The administration began forcefully executing workplace laws after Congress last year failed to pass an immigration overhaul. In the months since, thousands of workers have been arrested in scores of raids. Conservatives applauded the tactics, while critics pointed to mistaken arrests of U.S. citizens, deaths of immigrants in detention and the limited scrutiny of managers who recruited and hired them.

However, evidence that the tactics may have succeeded in reducing the number of illegal immigrants was presented in a report today by a group that favors tighter curbs on all forms of immigration.

The study, by the Center for Immigration Studies, a Washington-based think tank, said the number of illegal immigrants fell an estimated 11 percent between last August and May, from 12.5 million to 11.2 million.

The study was based on an analysis of Census data and concludes that if that rate of decline is sustained, the number of illegal immigrants would be halved in five years.

Steven Camarota, the Center’s research director, acknowledged that the economy is a factor in the decline, but said several factors pointed to enforcement as a major factor. For instance, the legal immigrant population continues to grow, while the fall-off in illegal immigrants began even before their unemployment numbers began rising.

“It seems that increased enforcement has played a significant role,” said Camarota.

Camarota also said the data suggest that many illegal immigrants are leaving of their own accord. The number of illegal immigrants leaving the country is much larger than the number removed by the government, the report says.

“It challenges the idea that there is no way to deal with the problem but for creating some kind of legal status (for illegal immigrants),” he said. “And it seems you don’t have to deport everyone.”

Independent demographers said they also see a drop in the illegal immigrant population. But some questioned the study’s methodology, the size of the decline it identified and underlying assumptions.

“Our data aren’t inconsistent with the idea that people are leaving,” said Jeffrey Passel, demographer with the Pew Hispanic Center, a nonpartisan Washington think tank. But Passel added: “I don’t see in my numbers anywhere near the decline he’s talking about.”

Pew expects to issue its own report later this month.

The immigration report was issued as Hispanic lawmakers gathered to condemn the administration’s enforcement drive and announced plans to put a stop to the raids.

“The president knows that we resolve nothing by taking these kinds of punitive actions,” Gutierrez said. “He says he wants comprehensive reform, yet all he does is enforcement with no steps to legalize the status of those workers.”

The lawmakers said workers at the Postville meatpacking plant endured child labor abuses, sexual intimidation and safety violations. Homeland Security officials compounded that abuse with heavy-handed methods, they charged.

“I’m going to be talking to my colleagues to put an end — an end — to these raids,” said Rep. Luis Gutierrez, D-Ill., “America is better, greater than these conditions which we have created in Postville.”

He said immigration reforms must include a way for illegal immigrants to legally remain in the country.

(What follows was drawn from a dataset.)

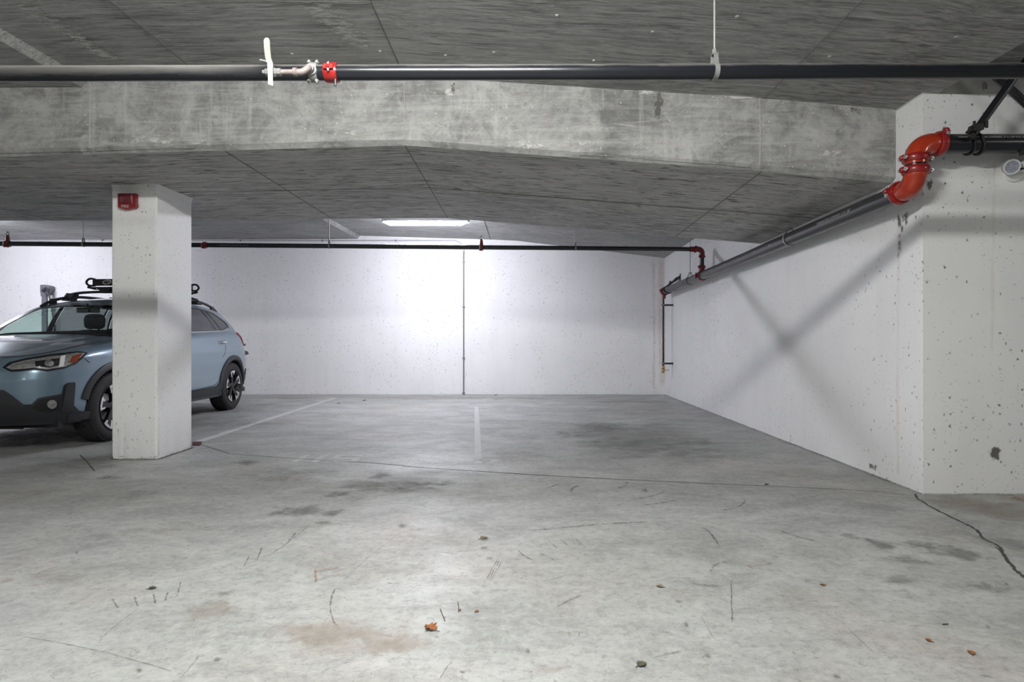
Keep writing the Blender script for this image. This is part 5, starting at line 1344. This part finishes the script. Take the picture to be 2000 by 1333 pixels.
# ---- wheels
def wheel(s0, sx):
    xo = 0.895
    c = V((sx * xo, s0, RW)); ax = (sx, 0, 0)
    prof = [(0.232, -0.215), (0.30, -0.222), (0.332, -0.205), (0.344, -0.17), (0.345, -0.11), (0.344, -0.05), (0.333, -0.016), (0.318, -0.004), (0.30, 0.002), (0.27, 0.004), (0.245, -0.002), (0.236, -0.012)]
    w_ = MB().lathe(c, ax, prof, 64).build('wheel', 'tyre', car, smooth_deg=30)
    # tread blocks cut as grooves on the shoulder
    tr = MB()
    for k in range(56):
        a = 2 * math.pi * k / 56
        d = V((0, math.cos(a), math.sin(a))); tg = V((0, -math.sin(a), math.cos(a)))
        for h, wd in ((-0.035, 0.03), (-0.11, 0.045), (-0.185, 0.03)):
            tr.obox(c + d * 0.3412 + V((sx * h, 0, 0)), (1, 0, 0), tg, d, wd, 0.022, 0.010)
    tr.build('tread', 'tyre', w_)['kind'] = 'stuff'
    rim = MB().lathe(c, ax, [(0.236, -0.012), (0.241, 0.002), (0.236, 0.006), (0.226, -0.004), (0.212, -0.03), (0.20, -0.10), (0.198, -0.16), (0.05, -0.16), (0.0, -0.155)], 48).build('rim', 'rim_black', w_)
    MB().lathe(c, ax, [(0.13, -0.12), (0.13, -0.105), (0.05, -0.10)], 32).build('brake_disc', 'dull_zinc', w_)
    hub = MB().lathe(c, ax, [(0.062, -0.07), (0.06, -0.022), (0.034, -0.012), (0.030, -0.006), (0.0, -0.004)], 24).build('hub', 'rim_black', w_)
    def pt(r, a, h): return c + V((sx * h, r * math.cos(a), r * math.sin(a)))
    for k in range(5):
        sp, fc = MB(), MB()
        a0 = 2 * math.pi * k / 5 + 0.35
        ring0 = lambda r, wa, h, off=0.0: [pt(r, a0 + off - wa, h), pt(r, a0 + off + wa, h)]
        # black curved spoke
        rows = []
        for r, wa, off in ((0.045, 0.55, 0), (0.09, 0.32, 0.02), (0.14, 0.24, 0.06), (0.19, 0.24, 0.10), (0.222, 0.27, 0.12)):
            h = -0.018 + 0.010 * (r / 0.22)
            rows.append([pt(r, a0 + off - wa, h - 0.03), pt(r, a0 + off - wa * 0.85, h), pt(r, a0 + off + wa * 0.85, h), pt(r, a0 + off + wa, h - 0.03)])
        sp.quad_grid(rows)
        # machined hook: radial leg and rim-side arm
        def plate(prs):
            rows = [[pt(r, a, h - 0.010), pt(r, a, h), pt(r2, a2, h), pt(r2, a2, h - 0.010)] for (r, a, r2, a2, h) in prs]
            fc.quad_grid(rows); fc.face(rows[0]); fc.face(rows[-1])
        plate([(0.140, a0 + 0.20, 0.146, a0 + 0.33, -0.006), (0.185, a0 + 0.235, 0.185, a0 + 0.345, -0.003), (0.226, a0 + 0.26, 0.226, a0 + 0.37, 0.001)])
        plate([(0.206, a0 + 0.30, 0.228, a0 + 0.30, 0.0005), (0.204, a0 + 0.10, 0.228, a0 + 0.10, 0.0005), (0.200, a0 - 0.12, 0.228, a0 - 0.12, 0.0005), (0.208, a0 - 0.26, 0.228, a0 - 0.26, 0.0005)])
        plate([(0.170, a0 - 0.20, 0.170, a0 - 0.09, -0.004), (0.21, a0 - 0.24, 0.21, a0 - 0.10, 0.0)])
        sp.build('spoke', 'rim_black', w_); fc.build('machined_face', 'rim_silver', w_, smooth_deg=20)
    return w_
for s0 in (0, WB):
    for sx in (1, -1): wheel(s0, sx)

# ---- interior
cab = MB(); cab.box((-0.80, 0.35, 0.34), (0.80, 3.3, 0.38)); cab.build('cabin_floor', 'matte_black', car)
for sx in (-1, 1):
    b = MB(); rows = []
    for k in range(25):
        s = lerp(0.45, 3.3, k / 24); p = at_s(BELT, s)
        rows.append([V((sx * (p.x - 0.035), s, z)) for z in (0.36, 0.7, p.z - 0.02)] + [V((sx * p.x, s, p.z))])
    b.quad_grid(rows); b.build('door_lining', 'seat_cloth', car)
b = MB(); b.quad_grid([[across(i, v_) - V((0, 0, 0.03)) for v_ in vs_] for i in range(iW, iR + 1)]); b.build('roof_lining', 'headliner', car)
b = MB(); rows = []
for k in range(17):
    x = lerp(-0.79, 0.79, k / 16); q = 1 - (x / 0.79) ** 2
    rows.append([(x, 0.40 - 0.09 * q, 1.015), (x, 0.55, 1.035 + 0.012 * q), (x, 0.78, 1.03 + 0.02 * q), (x, 0.88, 0.99), (x, 0.86, 0.75), (x, 0.72, 0.5)])
b.quad_grid(rows); b.build('dashboard', 'seat_cloth', car)
ring_o = MB(); pts = [V((0.37 + 0.185 * math.cos(a), 0.98 + 0.07 * math.sin(a), 0.95 + 0.17 * math.sin(a))) for a in [2 * math.pi * k / 28 for k in range(29)]]
ring_o.tube(pts, 0.015, 8); ring_o.tube([(0.37, 0.86, 0.93), (0.37, 0.97, 0.95)], 0.05, 10); ring_o.build('steering_wheel', 'matte_black', car)
def seat(x, y, wd, nm='seat'):
    b = MB(); rows = []
    for z, w_, dy, th in ((0.50, 0.8, 0.0, 0.12), (0.62, 0.95, 0.03, 0.14), (0.85, 1.0, 0.09, 0.13), (1.05, 0.95, 0.15, 0.11), (1.13, 0.8, 0.17, 0.08), (1.15, 0.5, 0.18, 0.05)):
        hw = wd / 2 * w_
        rows.append([V((x - hw, y + dy, z)), V((x - hw * 0.8, y + dy - th / 2, z)), V((x + hw * 0.8, y + dy - th / 2, z)), V((x + hw, y + dy, z)), V((x + hw * 0.8, y + dy + th / 2, z)), V((x - hw * 0.8, y + dy + th / 2, z))])
    b.quad_grid(rows, True); b.face(rows[-1])
    b.hexa([(x - wd / 2, y - 0.48, 0.40), (x + wd / 2, y - 0.48, 0.40), (x + wd / 2, y + 0.05, 0.40), (x - wd / 2, y + 0.05, 0.40)], [(x - wd / 2 + 0.03, y - 0.45, 0.62), (x + wd / 2 - 0.03, y - 0.45, 0.62), (x + wd / 2 - 0.03, y + 0.05, 0.57), (x - wd / 2 + 0.03, y + 0.05, 0.57)])
    o = b.build(nm, 'seat_cloth', car, smooth_deg=60)
    return o
def headrest(x, y, parent, z=1.25):
    b = MB(); rows = []
    for dz, hw, th in ((-0.09, 0.09, 0.05), (-0.06, 0.125, 0.09), (0.03, 0.135, 0.10), (0.08, 0.115, 0.085), (0.10, 0.07, 0.04)):
        rows.append([V((x + hw * math.cos(a), y + th / 2 * math.sin(a), z + dz)) for a in [2 * math.pi * k / 16 for k in range(16)]])
    b.quad_grid(rows, True); b.face(rows[0]); b.face(rows[-1])
    for s in (-0.05, 0.05): b.tube([(x + s, y, z - 0.16), (x + s, y, z - 0.06)], 0.008, 6)
    b.build('headrest', 'seat_cloth', parent, smooth_deg=60)
for x in (-0.37, 0.37):
    o = seat(x, 1.42, 0.52); headrest(x, 1.62, o)
o = seat(0.0, 2.30, 1.25, 'rear_bench')
for x in (-0.42, 0.0, 0.42): headrest(x, 2.50, o, 1.20)
m_ = MB(); m_.hexa([(-0.12, 0.93, 1.335), (0.12, 0.93, 1.335), (0.12, 0.96, 1.335), (-0.12, 0.96, 1.335)], [(-0.125, 0.935, 1.395), (0.125, 0.935, 1.395), (0.125, 0.965, 1.395), (-0.125, 0.965, 1.395)]); m_.tube([(0, 0.95, 1.39), (0, 0.93, 1.44)], 0.012, 8)
m_.build('inner_mirror', 'matte_black', car)
for x in (-0.17, 0.17): MB().box((x - 0.05, 0.98, 1.425), (x + 0.05, 1.05, 1.45)).build('driver_camera', 'headliner', car)

# ---- roof rails and cross bars
for sx in (-1, 1):
    b = MB(); pts = []
    for k in range(31):
        s = lerp(1.06, 2.98, k / 30); e = at_s(RAIL, s); lift = 0.060 * (1 - abs(2 * k / 30 - 1) ** 4)
        pts.append(V((sx * (e.x - 0.03), s, e.z + 0.008 + lift)))
    b.tube(pts, 0.016, 8, radii=[0.018] * 31)
    for s in (1.22, 2.02, 2.80):
        e = at_s(RAIL, s); b.hexa([(sx * (e.x - 0.03) - 0.016, s - 0.05, e.z - 0.005), (sx * (e.x - 0.03) + 0.016, s - 0.05, e.z - 0.005), (sx * (e.x - 0.03) + 0.016, s + 0.05, e.z - 0.005), (sx * (e.x - 0.03) - 0.016, s + 0.05, e.z - 0.005)], [(sx * (e.x - 0.03) - 0.012, s - 0.03, e.z + 0.06), (sx * (e.x - 0.03) + 0.012, s - 0.03, e.z + 0.06), (sx * (e.x - 0.03) + 0.012, s + 0.03, e.z + 0.06), (sx * (e.x - 0.03) - 0.012, s + 0.03, e.z + 0.06)])
    b.build('roof_rail', 'cladding', car)
BARS = (1.48, 2.28)
for s in BARS:
    e = at_s(RAIL, s); b = MB()
    zc = e.z + 0.125
    pts = catmull([(-e.x - 0.02, s, e.z + 0.045), (-e.x + 0.06, s, e.z + 0.10), (-0.35, s, zc), (0, s, zc + 0.008), (0.35, s, zc), (e.x - 0.06, s, e.z + 0.10), (e.x + 0.02, s, e.z + 0.045)], 6)
    rows = [[p + V((0, -0.04, 0)), p + V((0, -0.02, 0.016)), p + V((0, 0.03, 0.012)), p + V((0, 0.045, 0)), p + V((0, 0.02, -0.012)), p + V((0, -0.03, -0.012))] for p in pts]
    b.quad_grid(rows, True); b.face(rows[0]); b.face(rows[-1])
    for sx in (-1, 1):
        b.hexa([(sx * (e.x - 0.02) - 0.05, s - 0.06, e.z + 0.018), (sx * (e.x - 0.02) + 0.05, s - 0.06, e.z + 0.018), (sx * (e.x - 0.02) + 0.05, s + 0.06, e.z + 0.018), (sx * (e.x - 0.02) - 0.05, s + 0.06, e.z + 0.018)], [(sx * (e.x - 0.07) - 0.05, s - 0.045, e.z + 0.115), (sx * (e.x - 0.07) + 0.04, s - 0.045, e.z + 0.105), (sx * (e.x - 0.07) + 0.04, s + 0.045, e.z + 0.105), (sx * (e.x - 0.07) - 0.05, s + 0.045, e.z + 0.115)])
    b.build('cross_bar', 'cladding', car)
# ---- ski carriers clamped on the bars
def carrier(s, label, dx):
    e = at_s(RAIL, s); z0 = e.z + 0.18
    loc = CARM @ V((dx, s, z0 - 0.03))
    t = thing('ski_carrier', label, 'ski carrier', loc, 'ski carriers on the car roof'); t.rotation_euler = (0, 0, CAR_R); t['_off'] = (0, s, z0 - 0.03)
    x0, x1 = -0.385, 0.385
    def arm(za, zb, dy, nm):
        b = MB(); rows = []
        for k in range(9):
            x = lerp(x0, x1, k / 8); bow = 0.004 * (1 - (2 * k / 8 - 1) ** 2)
            rows.append([V((x, s - dy, za + bow)), V((x, s - dy, zb + bow)), V((x, s + dy, zb + bow)), V((x, s + dy, za + bow))])
        b.quad_grid(rows, True); b.face(rows[0]); b.face(rows[-1])
        return b.build(nm, 'matte_black', t)
    low = arm(z0 - 0.02, z0 + 0.012, 0.03, 'lower_arm')
    upm = arm(z0 + 0.030, z0 + 0.110, 0.028, 'upper_arm')
    for sx in (-1, 1):
        zc = z0 + 0.072
        pts = catmull([(sx * 0.37, s, zc + 0.036), (sx * 0.42, s, zc + 0.046), (sx * 0.455, s, zc + 0.036), (sx * 0.478, s, zc), (sx * 0.455, s, zc - 0.034), (sx * 0.42, s, zc - 0.042), (sx * 0.37, s, zc - 0.040)], 5)
        MB().tube(pts, 0.013, 10).build('handle_loop', 'matte_black', upm)
        MB().tube([(sx * 0.36, s, z0 - 0.004), (sx * 0.42, s, z0 + 0.002), (sx * 0.46, s, z0 + 0.012)], 0.014, 10).build('end_lip', 'matte_black', low)
        MB().box((sx * 0.24 - 0.06, s - 0.035, z0 - 0.062), (sx * 0.24 + 0.06, s + 0.035, z0 - 0.018)).build('clamp_foot', 'matte_black', low)
        MB().cyl((sx * 0.33, s - 0.035, z0 - 0.01), (sx * 0.33, s - 0.030, z0 - 0.01), 0.006, 8).build('rivet', 'chrome', low)
    cx, cz = -0.21, z0 + 0.074
    pts = [V((cx + 0.048 * math.cos(a) + 0.012 * math.sin(a), s - 0.030, cz + 0.026 * math.sin(a))) for a in [2 * math.pi * k / 28 for k in range(29)]]
    b = MB(); b.tube(pts, 0.0026, 6)
    b.tube([(cx - 0.035, s - 0.030, cz - 0.013), (cx + 0.004, s - 0.030, cz + 0.010), (cx + 0.045, s - 0.030, cz + 0.012)], 0.0026, 6)
    b.tube([(cx + 0.004, s - 0.030, cz + 0.010), (cx + 0.026, s - 0.030, cz - 0.018)], 0.0026, 6); b.build('badge', 'zinc', upm)
carrier(BARS[0], 'black ski carrier with oval badge on the front roof bar of the car', 0.10)
carrier(BARS[1], 'black ski carrier on the rear roof bar of the car', 0.125)
for o in bpy.data.objects:
    if '_off' in o: del o['_off']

However, he offered no further details on how lawmakers would stop the raids.

Elsewhere on Capitol Hill, conservative lawmakers praised the value of immigrant “attrition through enforcement,” and held up Wednesday’s study as proof.

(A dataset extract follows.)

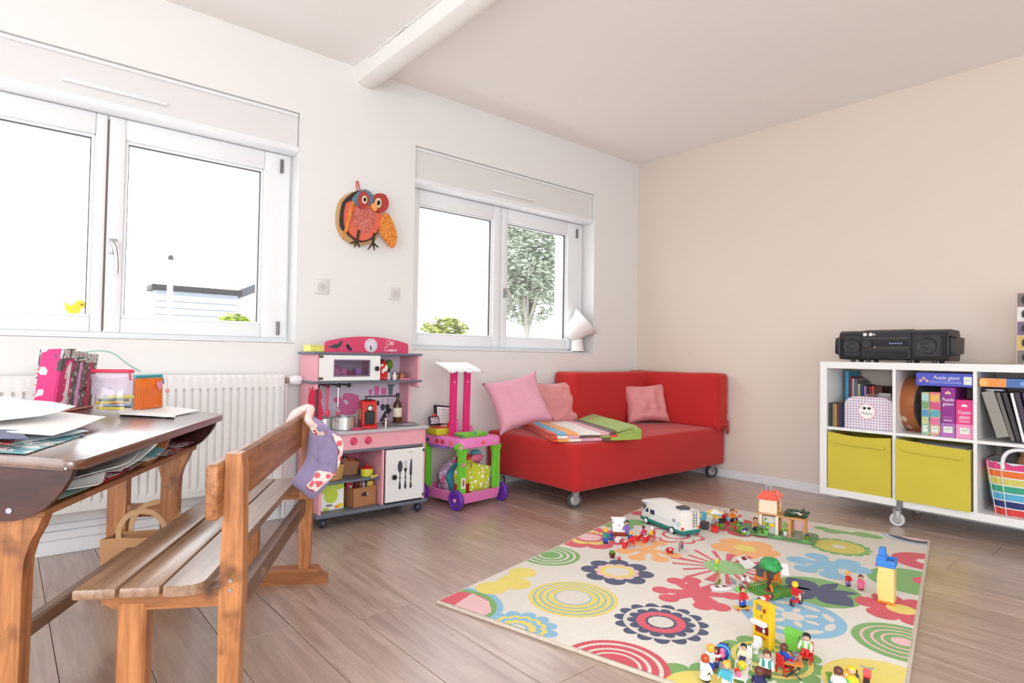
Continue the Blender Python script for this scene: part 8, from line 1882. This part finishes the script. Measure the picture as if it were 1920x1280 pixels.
# ------------------------------------------------------------ toy house
def house():
 A, Bq, Cq = at(1423, 1001), at(1459, 1007), at(1476, 998)
 d = Bq - A; rot = atan2(d.y, d.x); w_ = d.length; e = (Cq - Bq).length
 t = thing('toy_house', 'cream toy house with red tiled roof and leafy pergola on a green base', 'toy house', A, rot)
 CRm = tm('house_cream', (240, 222, 196)); RDt = tm('house_roof', (226, 84, 64)); OR_ = c_('tan')
 h1, h2 = .098, .172; e = max(e, .10)
 # ground plate with grassy rim
 gb = rrect(-.10, -.035, w_ + .16, e + .03, .03, 5); part('ground_plate', MB().prism(gb, lambda a, q: (a, q, 0), lambda a, q: (a, q, .008)), tm('plate_green', (90, 140, 84)), t)
 for (x, y, r, cn) in ((-.06, -.02, .03, 'green'), (.02, -.030, .026, 'green'), (.09, -.026, .02, 'green'), (w_ + .12, -.02, .02, 'green')): part('grass_mound', MB().sph((x, y, .008), (r, r * .5, .008)), tm('plate_moss', (104, 160, 92)), t)
 part('paving', MB().box((w_ + .01, -.01, .008), (w_ + .13, e, .0095)), tm('paving', (150, 160, 140)), t)
 # lower storey: corner posts and walls, open front with shelves
 for x in (0, w_ - .014): part('corner_post', MB().box((x, 0, .008), (x + .014, .014, h1), .001), CRm, t)
 part('back_wall', MB().box((0, e - .004, .008), (w_, e, h1)), CRm, t); part('side_wall', MB().box((0, .012, .008), (.004, e - .004, h1)), CRm, t); part('inner_wall', MB().box((.014, .020, .008), (w_ - .014, .024, h1 * .9)), tm('house_white', (226, 226, 226)), t)
 for z, x0, cn in ((.048, .016, 'orange'), (.046, w_ - .040, 'orange')): part('window_box', MB().box((x0, -.004, z), (x0 + .024, .006, z + .012), .002), c_('yellow'), t)
 part('door_frame', MB().box((w_ - .003, .018, .010), (w_ + .001, .060, .084), .001), c_('brown'), t); part('door', MB().box((w_ - .001, .024, .014), (w_ + .0025, .054, .080), .001), c_('orange'), t)
 part('right_wall', MB().box((w_ - .005, .060, .008), (w_ - .001, e - .004, h1)), CRm, t)
 part('upper_floor', MB().box((-.006, -.004, h1), (w_ + .002, e + .002, h1 + .008), .001), OR_, t)
 # upper storey
 part('upper_room', MB().box((0.0, .0, h1 + .008), (w_ * .92, e * .62, h2), .001), CRm, t)
 for z in (h1 + .020, h1 + .044): part('shutter', MB().box((w_ * .92 - .001, .012, z), (w_ * .92 + .003, e * .62 - .012, z + .020), .001), c_('orange'), t)
 part('window_strip', MB().box((w_ * .92 - .001, .012, h1 + .014), (w_ * .92 + .0025, .030, h1 + .020)), c_('yellow'), t)
 for z in (h1 + .012, h1 + .038): part('shutter', MB().box((-.004, .004, z), (.0, .026, z + .018), .001), c_('yellow'), t)
 # roofs: two hipped tile roofs with ribs
 def hip(x0, x1, y0, y1, z0, z1, inx, iny, name):
  P = [(x0, y0, z0), (x1, y0, z0), (x1, y1, z0), (x0, y1, z0), (x0 + inx, y0 + iny, z1), (x1 - inx, y0 + iny, z1), (x1 - inx, y1 - iny, z1), (x0 + inx, y1 - iny, z1)]
  b = MB(); V = [b.bm.verts.new(p) for p in P]
  for f in ((0, 1, 5, 4), (1, 2, 6, 5), (2, 3, 7, 6), (3, 0, 4, 7), (4, 5, 6, 7), (3, 2, 1, 0)): b.bm.faces.new([V[i] for i in f])
  o = part(name, b, RDt, t); rb = tm('house_roof_rib', (240, 130, 112)); n = 9
  for k in range(n + 1):
   f = k / n; a = Vector(P[0]).lerp(Vector(P[1]), f); c = Vector(P[4]).lerp(Vector(P[5]), f); part('tile_rib', MB().tube([a, c], .0016, 5), rb, o)
   a = Vector(P[1]).lerp(Vector(P[2]), f); c = Vector(P[5]).lerp(Vector(P[6]), f); part('tile_rib', MB().tube([a, c], .0016, 5), rb, o)
 hip(-.010, w_ * .92 + .010, -.010, e * .62 + .010, h2, h2 + .036, .020, .026, 'roof'); hip(w_ * .25, w_ * 1.05, e * .55, e * 1.06, h2 + .004, h2 + .034, .028, .022, 'roof')
 part('roof_back_room', MB().box((w_ * .30, e * .62, h1 + .008), (w_ * .98, e, h2 + .004)), CRm, t)
 part('weather_vane', MB().tube(catmull([(w_ * .3, .03, h2 + .034), (w_ * .3, .03, h2 + .060), (w_ * .45, .03, h2 + .064), (w_ * .55, .03, h2 + .058), (w_ * .55, .03, h2 + .034)], 4), .0016, 6), tm('vane_sky', (176, 200, 226)), t)
 # pergola
 part('pergola_deck', MB().box((w_ - .002, .004, h1 - .006), (w_ + .115, e - .01, h1 + .004), .001), OR_, t)
 for x, y in ((w_ + .050, .006), (w_ + .108, .045), (w_ + .108, e - .02), (w_ + .050, e - .02)): part('pergola_post', MB().box((x - .006, y - .006, .008), (x + .006, y + .006, h1 - .006), .001), OR_, t)
 rnd = random.Random(4)
 for k in range(46): part('vine_leaf', MB().sph((w_ + rnd.uniform(.03, .120), rnd.uniform(.0, e), h1 + .010 + rnd.uniform(0, .012)), (.016, .011, .004), 8, 6, RZ(rnd.uniform(0, 6)) @ RY(rnd.uniform(-.4, .4))), tm('vine_green', (44, 84, 62)), t)
 for k, cn in enumerate(('red', 'white', 'cream', 'cream', 'red')): part('vine_flower', MB().sph((w_ + .055 + .013 * k, .012 + .012 * (k % 3), h1 + .022), (.009, .007, .004)), c_(cn), t)
 return A, RZ(rot), w_, e
HA, HR, hw_, he_ = house()
def hp(x, y, z=.0085): v = HA + HR.to_3x3() @ Vector((x, y, 0)); return (v.x, v.y, ZR + z)
def plant(loc, lab, h, cols, potc, r):
 t = thing('toy_plant', lab, 'toy plant', loc, 0, 'toy plants at the house'); part('pot', MB().lathe([(0, 0), (.009, 0), (.012, .020), (0, .020)], n=16), c_(potc), t)
 for k in range(10): a = k * 2.4; z = .022 + h * k / 10; q = r * (1 - .6 * k / 10); part('leaf', MB().sph((q * .7 * cos(a), q * .7 * sin(a), z), (q * .7, q * .4, h * .10), 8, 6, RZ(a)), c_(cols[k % len(cols)]), t)
plant(hp(hw_ + .028, .026), 'lime green toy plant in a white pot under the pergola', .045, ('lime', 'lime', 'yellow'), 'white', .018); plant(hp(.035, -.016), 'tall green climbing toy plant at the front of the house', .060, ('green', 'green', 'lime', 'white'), 'lime', .014); plant(hp(.008, -.018), 'short green toy plant with blue flower at the house corner', .022, ('green', 'green', 'blue'), 'green', .014); plant(hp(hw_ + .125, .0), 'small dark green toy plant at the right end of the house base', .012, ('green', 'blue', 'redbrown'), 'green', .012)
figure(1416, 996, 'toy figure in navy with pale trousers standing at the left of the house', 'brown', 'tan', 'navy', CAMROT, child=False)
# blue and yellow slide tower
def tower():
 A, Bq = at(1646, 1128), at(1676, 1135); Cq = at(1637, 1121); d = Bq - A; rot = atan2(d.y, d.x); w_ = d.length; e = .062
 t = thing('toy_tower', 'pale yellow toy tower with blue roof deck at the right of the rug', 'toy tower', A, rot); YE = tm('tower_cream', (248, 214, 134)); BL = tm('tower_blue', (62, 136, 222)); h = .125
 part('front_wall', MB().box((0, 0, 0), (w_, .004, h), .001), YE, t); part('back_wall', MB().box((0, e - .004, 0), (w_, e, h), .001), YE, t)
 for x in (0, w_ - .004): part('side_wall', MB().box((x, .004, 0), (x + .004, e - .004, h), .001), YE, t)
 o = [(.020 + .016 * cos(a), .070 + .030 * sin(a)) for a in [k * pi / 8 for k in range(16)]]; part('side_bay', MB().prism([(.006, .02), (.050, .02), (.050, .085), (.044, .098), (.030, .102), (.014, .098), (.006, .085)], lambda a, q: (-.004, a, q), lambda a, q: (.0, a, q)), tm('tower_lemon', (250, 232, 150)), t)
 part('base_trim', MB().box((-.002, -.002, 0), (w_ + .002, .004, .008), .001), c_('orange'), t)
 part('deck', MB().box((-.004, -.004, h), (w_ + .004, e + .004, h + .010), .002), BL, t); part('deck_pad', MB().box((w_ * .35, .012, h + .0095), (w_ * .92, e - .012, h + .0115), .001), YE, t)
 for a, c in (((-.004, -.004), (w_ + .004, .002)), ((-.004, e - .002), (w_ + .004, e + .004)), ((w_ - .002, 0), (w_ + .004, e))): part('deck_rim', MB().box((a[0], a[1], h + .009), (c[0], c[1], h + .024), .0015), BL, t)
 part('chute_block', MB().prism([(-.006, h - .004), (.024, h + .006), (.024, h + .030), (.006, h + .036), (-.006, h + .030)], lambda a, q: (a, .002, q), lambda a, q: (a, e - .002, q)), BL, t); part('turret', MB().box((-.002, e * .42, h + .030), (.018, e, h + .056), .001), BL, t); part('pink_knob', MB().sph((-.006, .004, h + .004), .005), c_('pink'), t)
tower()
figure(1590, 1098, 'blond toy child in red and white between the tower and the green disc', 'blond', 'red', 'purple', CAMROT + .4, child=True); figure(1614, 1105, 'brown haired toy girl in a pink dress left of the tower', 'brown', 'pink', 'skin', CAMROT - .2, child=True, skirt='pink', bun=True, shoes='maroon')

“Enforcement works,” said Rep. Lamar Smith, R-Texas, the ranking member on the Judiciary Committee, which oversees immigration issues.

Immigrant advocates dismissed the CIS report.

“There is nothing humane nor practical about creating a state of terror in immigrant communities aimed at driving millions of humble, hardworking people from our midst,” said Frank Sharry, director of America’s Voice, a pro-immigrant group.

Members of the Congressional Hispanic Caucus who visited Postville last week decried working conditions at the plant and the absence of federal action against plant managers and owners. Two lower-level managers have faced charges, Gutierrez said.

Homeland Security officials have defended the raid and its aftermath. But Rep. Joe Baca, D-Calif., head of the Hispanic caucus, pointed to charges that the workers did not have proper access to lawyers and were pushed into guilty pleas.